> What you will do: Retype every line from the start of the data down to and including the line with "o['label'] = lb; o['group'] = 'shower". Skip the pictures.

Scenes as source code:
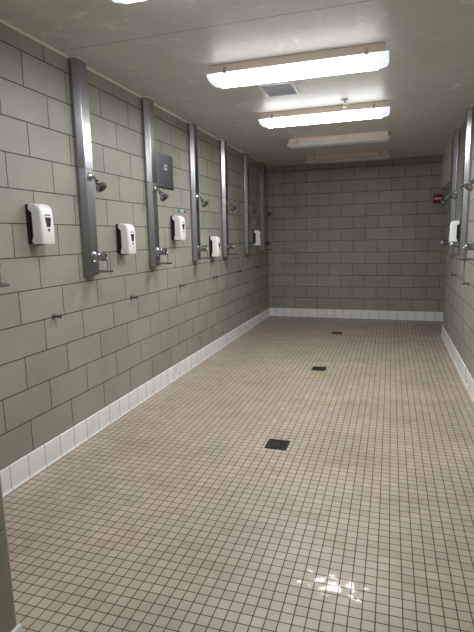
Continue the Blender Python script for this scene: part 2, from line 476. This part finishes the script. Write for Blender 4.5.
cols_left = [(2.03, None),
    (3.055, 'tall stainless shower column on the left wall between the first two soap dispensers'),
    (4.06, 'stainless shower column on the left wall touching the dark access panel'),
    (5.08, 'stainless shower column just right of the small green label'),
    (6.095, 'stainless shower column right of the low-hung fourth soap dispenser'),
    (7.11, 'stainless shower column just left of the farthest left-wall soap dispenser'),
    (8.125, 'stainless shower column in the far left corner by the back wall')]
for i, (y, lb) in enumerate(cols_left):
    o = col0 if i == 0 else copy_tree(col0)
    o.location = (0, y, ZB); o['group'] = 'shower columns on the left wall'
    if lb: o['label'] = lb
for y, lb in ((4.49, 'right-wall shower column whose large chrome head and valve enter from the right edge'),
              (5.525, 'middle right-wall stainless shower column, right of the white dispenser'),
              (6.56, 'far right-wall stainless shower column, seen left of and behind the white dispenser')):
    o = copy_tree(col0)
    o.location = (W, y, ZB); o.rotation_euler = (0, 0, PI)
    o['label'] = lb; o['group'] = 'shower columns on the right wall'

# ------------------------------------------------------------------ soap dispensers
def soap_dispenser(label):
    t = thing('soap_dispenser', label, 'soap dispenser', (0, 0, 0))
    MB().box(0.001, 0.022, -0.058, 0.058, 0.004, 0.245, 0.006).build('back_plate', M['black_plastic'], t)
    MB().box(0.018, 0.060, -0.050, 0.050, 0.012, 0.205, 0.004).build('reservoir_body', M['black_plastic'], t)
    # cover: side outline (x out from the wall, z up), cut back at the sides under its top ear
    side = [(0.024, 0.242), (0.020, 0.226), (0.026, 0.212), (0.040, 0.203), (0.046, 0.190), (0.046, 0.050), (0.040, 0.036), (0.034, 0.022), (0.036, 0.008),
            (0.046, 0.001), (0.108, 0.0), (0.114, 0.008), (0.116, 0.10), (0.112, 0.20), (0.104, 0.226), (0.086, 0.240), (0.060, 0.246), (0.034, 0.247)]
    b = MB(); n = len(side)
    secs = []
    for y, inset in ((-0.060, 0.018), (-0.059, 0.010), (-0.052, 0.003), (-0.040, 0.0), (0.040, 0.0), (0.052, 0.003), (0.059, 0.010), (0.060, 0.018)):
        ring = []
        for x, zz in side:
            xx = x - (inset if x > 0.09 else inset * max(0, (x - 0.05) / 0.04))
            z2 = zz + (-(inset * 0.3) if zz > 0.2 else (inset * 0.15 if zz < 0.02 else 0))
            ring.append(b.bm.verts.new((xx, y, z2)))
        secs.append(ring)
    fs = []
    for i in range(len(secs) - 1):
        for k in range(n):
            fs.append(b.bm.faces.new((secs[i][k], secs[i][(k + 1) % n], secs[i + 1][(k + 1) % n], secs[i + 1][k])))
    fs.append(b.bm.faces.new(secs[0])); fs.append(b.bm.faces.new(secs[-1]))
    bmesh.ops.recalc_face_normals(b.bm, faces=fs)
    c = b.build('cover', M['white_plastic'], t, True)
    b = MB().prism([(-0.025, 0.162), (0.025, 0.162), (0.016, 0.104), (-0.016, 0.104)], 'x', 0.112, 0.1185, 0.0015)
    b.build('sight_window', M['window_plastic'], c)
    b = MB().prism([(-0.012, 0.094), (0.012, 0.094), (0.0, 0.074)], 'x', 0.112, 0.1180)
    b.build('push_mark', M['label_black'], c)
    b = MB()
    for k in range(7):      # arched row of grey print above the window
        yy = -0.021 + k * 0.007
        b.box(0.110, 0.1168, yy - 0.0024, yy + 0.0024, 0.171 + 0.004 * math.cos(yy * 60), 0.178 + 0.004 * math.cos(yy * 60))
    b.build('print', M['badge'], c)
    MB().prism([(0.026, 0), (0.075, 0), (0.070, -0.006), (0.030, -0.006)], 'y', -0.02, 0.02).build('nozzle', M['black_plastic'], t)
    return t
disp0 = soap_dispenser('white dispenser farthest left, left of the first full shower column')
originals = list(C.objects)
for i, (y, z, lb) in enumerate(((2.505, 1.448, None),
    (3.515, 1.348, 'white soap dispenser between the first two full shower columns'),
    (4.545, 1.448, 'white soap dispenser directly under the small green label'),
    (5.61, 1.235, 'low-hung white soap dispenser just beyond the green label column'),
    (7.60, 1.325, 'smallest white soap dispenser on the left wall, near the back wall'))):
    o = disp0 if i == 0 else copy_tree(disp0)
    o.location = (0, y, z); o['group'] = 'soap dispensers on the left wall'
    if lb: o['label'] = lb
o = copy_tree(disp0)
o.location = (W, 6.02, 1.355); o.rotation_euler = (0, 0, PI)
o['label'] = 'only white soap dispenser on the right wall, among the columns'
if 'group' in o: del o['group']

# ------------------------------------------------------------------ robe hooks
def robe_hook(label):
    t = thing('robe_hook', label, 'hook', (0, 0, 0))
    MB().lathe([(0, 0.020), (0.003, 0.020), (0.007, 0.013)], (0.0005, 0, 0), (1, 0, 0)).build('flange', M['dark_metal'], t, True)
    MB().tube([(0.004, 0, 0), (0.030, 0, 0), (0.040, 0, 0.004)], 0.0065).build('stem', M['dark_metal'], t, True)
    MB().lathe([(-0.012, 0.008), (-0.007, 0.0155), (0.004, 0.0175), (0.010, 0.012)], (0.046, 0, 0.006), (1, 0, 0.15)).build('knob', M['dark_metal'], t, True)
    return t
hook0 = robe_hook('metal hook below the first white dispenser, nearest the viewer')
originals = list(C.objects)
hl = ['', 'metal hook below the second dispenser, second nearest on the left wall',
      'metal hook below the dispenser with the green label above',
      'small metal hook below the low-hung fourth dispenser',
      'small metal hook between the fifth and sixth full left-wall columns, low down',
      'farthest tiny metal hook on the left wall, near the back corner']
hl[4] = 'small metal hook, second farthest on the left wall'
for i, y in enumerate((2.625, 3.635, 4.66, 5.675, 6.69, 7.70)):
    o = hook0 if i == 0 else copy_tree(hook0)
    o.location = (0, y, 0.968); o['group'] = 'hooks along the left wall'
    if i: o['label'] = hl[i]
for y, lb in ((5.20, 'nearer of the two metal hooks on the right wall, lower in the photo'),
              (6.19, 'farther metal hook on the right wall, close to the corner')):
    o = copy_tree(hook0); o.location = (W, y, 0.962); o.rotation_euler = (0, 0, PI)
    o['label'] = lb; o['group'] = 'hooks along the right wall'

# ------------------------------------------------------------------ floor drains
def floor_drain(label):
    t = thing('floor_drain', label, 'floor drain', (0, 0, 0), 0, 'square drains down the middle of the floor')
    s = 0.078
    b = MB().box(-s, s, -s, -s + 0.012, 0.0005, 0.004).box(-s, s, s - 0.012, s, 0.0005, 0.004)
    b.box(-s, -s + 0.012, -s + 0.012, s - 0.012, 0.0005, 0.004).box(s - 0.012, s, -s + 0.012, s - 0.012, 0.0005, 0.004)
    b.build('frame', M['drain'], t)
    MB().box(-s + 0.012, s - 0.012, -s + 0.012, s - 0.012, 0.0003, 0.0012).build('dark_sheet', M['drain_shade'], t)  # thin black sheet painting the drain's dark depth; the floor is uncut
    b = MB()
    for r in (0.020, 0.040, 0.060):
        w = 0.006
        b.box(-r, r, -r, -r + w, 0.0012, 0.0036).box(-r, r, r - w, r, 0.0012, 0.0036)
        b.box(-r, -r + w, -r + w, r - w, 0.0012, 0.0036).box(r - w, r, -r + w, r - w, 0.0012, 0.0036)
    for k in range(4):
        a = PI / 4 + k * PI / 2
        b.tube([(0.006 * math.cos(a), 0.006 * math.sin(a), 0.0024), (0.090 * math.cos(a), 0.090 * math.sin(a), 0.0024)], 0.0018, 6)
    b.build('grate', M['drain_light'], t)
    MB().lathe([(0, 0.009), (0.0022, 0.008)], (0, 0, 0.0016), (0, 0, 1), 16).build('screw', M['drain_light'], t)
    return t
d0 = floor_drain('largest dark square drain, nearest the viewer')
originals = list(C.objects)
for i, (x, y, lb) in enumerate(((1.404, 3.142, None), (1.410, 5.18, 'middle dark square floor drain'), (1.40, 7.21, 'smallest dark drain, nearest the back wall'))):
    o = d0 if i == 0 else copy_tree(d0)
    o.location = (x, y, 0)
    if lb: o['label'] = lb

# ------------------------------------------------------------------ access panel, labels
t = thing('access_panel', 'dark grey metal access panel high on the left wall', 'access panel', (0, 4.395, 1.95))
MB().box(0.0005, 0.012, -0.178, 0.178, 0.0, 0.325, 0.002).build('panel_frame', M['panelsteel'], t)
MB().box(0.010, 0.0165, -0.166, 0.166, 0.045, 0.315, 0.002).build('panel_door', M['panelsteel'], t)
MB().box(0.010, 0.022, -0.174, 0.174, 0.006, 0.034, 0.003).build('bottom_rail', M['panelsteel'], t)
lk = MB().box(0.016, 0.0185, -0.028, 0.028, 0.175, 0.228, 0.001).build('lock_plate', M['panel_mark'], t)
MB().lathe([(0, 0.013), (0.003, 0.012)], (0.018, 0, 0.202), (1, 0, 0), 16).build('keyhole', M['label_black'], lk)

t = thing('wall_label', 'small green label stuck on the left wall above the third soap dispenser', 'label', (0, 4.775, 1.73))
MB().box(0.0004, 0.0020, -0.105, 0.105, 0, 0.044).build('backing', M['teal'], t)
MB().box(0.0019, 0.0026, -0.045, 0.045, 0.010, 0.040).build('pale_panel', M['label_white'], t)
for s in (-1, 1):
    MB().prism([(s * 0.098, 0.004), (s * 0.060, 0.004), (s * 0.052, 0.016), (s * 0.066, 0.026), (s * 0.092, 0.022)], 'x', 0.0019, 0.0028).build('dark_mark', M['label_black'], t)
b = MB()
for k in range(3):
    b.box(0.0025, 0.0030, -0.030 + k * 0.022, -0.016 + k * 0.022, 0.017, 0.033)
b.build('print', M['teal'], t)
t = thing('wall_label', 'faint grey label on the left wall above the farthest dispenser', 'label', (0, 7.62, 1.685))
MB().box(0.0004, 0.0020, -0.09, 0.09, 0, 0.035).build('backing', M['header'], t)
b = MB()
for k in range(4): b.box(0.0018, 0.0026, -0.075 + k * 0.042, -0.045 + k * 0.042, 0.006, 0.026)
b.build('print', M['dark_label'], t)

# ------------------------------------------------------------------ fire alarm on the back wall
t = thing('fire_alarm', 'small red square fire alarm with a pale bar on the back wall', 'fire alarm', (2.835, D, 1.94))
MB().box(-0.072, 0.072, -0.035, 0, 0, 0.145, 0.006).build('body', M['red'], t)
MB().box(-0.056, 0.056, -0.052, -0.033, 0.062, 0.088, 0.004).build('strobe_lens', M['alarm_white'], t)
b = MB()
for k in range(4): b.box(-0.045, 0.045, -0.0370, -0.034, 0.014 + k * 0.010, 0.018 + k * 0.010)
b.build('sounder_grille', M['label_black'], t)

# ------------------------------------------------------------------ ceiling vent
t = thing('ceiling_vent', 'small square ceiling vent behind the largest glowing strip light', 'vent', (1.19, 4.235, H))
hx, hy = 0.145, 0.175
b = MB().box(-hx, hx, -hy, -hy + 0.025, -0.010, 0, 0.002).box(-hx, hx, hy - 0.025, hy, -0.010, 0, 0.002)
b.box(-hx, -hx + 0.025, -hy + 0.02, hy - 0.02, -0.010, 0, 0.002).box(hx - 0.025, hx, -hy + 0.02, hy - 0.02, -0.010, 0, 0.002)
b.build('frame', M['vent_frame'], t)
MB().box(-hx + 0.02, hx - 0.02, -hy + 0.02, hy - 0.02, -0.002, 0).build('backing', M['vent_dark'], t)
b = MB()
for k in range(13):
    y = -hy + 0.034 + k * 0.0235
    b.prism([(y, -0.003), (y + 0.003, -0.002), (y + 0.013, -0.009), (y + 0.010, -0.010)], 'x', -hx + 0.024, hx - 0.024)
b.build('louvre', M['vent_dark'], t)

# ------------------------------------------------------------------ sprinklers
def sprinkler(label):
    t = thing('sprinkler', label, 'sprinkler', (0, 0, H), 0, 'ceiling sprinklers')
    MB().lathe([(0, 0.036), (0.004, 0.035), (0.016, 0.022), (0.020, 0.012)], (0, 0, 0), (0, 0, -1)).build('escutcheon', M['sprinkler'], t, True)
    MB().lathe([(0.016, 0.009), (0.034, 0.009), (0.038, 0.006)], (0, 0, 0), (0, 0, -1), 12).build('body', M['sprinkler'], t, True)
    for s in (-1, 1):
        MB().tube([(s * 0.007, 0, -0.032), (s * 0.015, 0, -0.044), (s * 0.010, 0, -0.058), (0, 0, -0.066)], 0.0028, 8).build('frame_arm', M['sprinkler'], t, True)
    MB().lathe([(0.064, 0.017), (0.067, 0.018)], (0, 0, 0), (0, 0, -1), 16).build('deflector', M['sprinkler'], t, True)
    return t
s0 = sprinkler('white pendant sprinkler on the ceiling just in front of the second glowing light')
originals = list(C.objects)
s0.location = (1.685, 4.77, H)
o = copy_tree(s0); o.location = (1.655, 7.60, H)
o['label'] = 'tiny white sprinkler in front of the farthest unlit light'
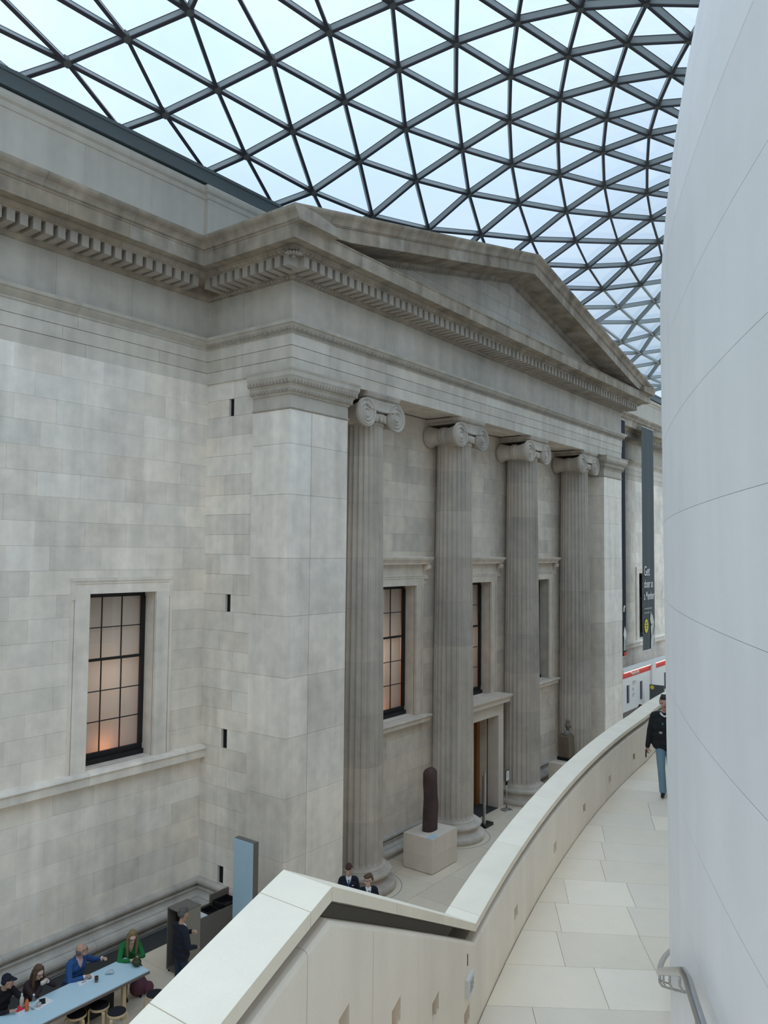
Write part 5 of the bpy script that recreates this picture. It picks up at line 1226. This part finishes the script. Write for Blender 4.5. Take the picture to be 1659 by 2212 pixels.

> Finished answer:
Continue the Blender Python script for this scene: part 2, from line 476. This part finishes the script. Write for Blender 4.5.
cols_left = [(2.03, None),
    (3.055, 'tall stainless shower column on the left wall between the first two soap dispensers'),
    (4.06, 'stainless shower column on the left wall touching the dark access panel'),
    (5.08, 'stainless shower column just right of the small green label'),
    (6.095, 'stainless shower column right of the low-hung fourth soap dispenser'),
    (7.11, 'stainless shower column just left of the farthest left-wall soap dispenser'),
    (8.125, 'stainless shower column in the far left corner by the back wall')]
for i, (y, lb) in enumerate(cols_left):
    o = col0 if i == 0 else copy_tree(col0)
    o.location = (0, y, ZB); o['group'] = 'shower columns on the left wall'
    if lb: o['label'] = lb
for y, lb in ((4.49, 'right-wall shower column whose large chrome head and valve enter from the right edge'),
              (5.525, 'middle right-wall stainless shower column, right of the white dispenser'),
              (6.56, 'far right-wall stainless shower column, seen left of and behind the white dispenser')):
    o = copy_tree(col0)
    o.location = (W, y, ZB); o.rotation_euler = (0, 0, PI)
    o['label'] = lb; o['group'] = 'shower columns on the right wall'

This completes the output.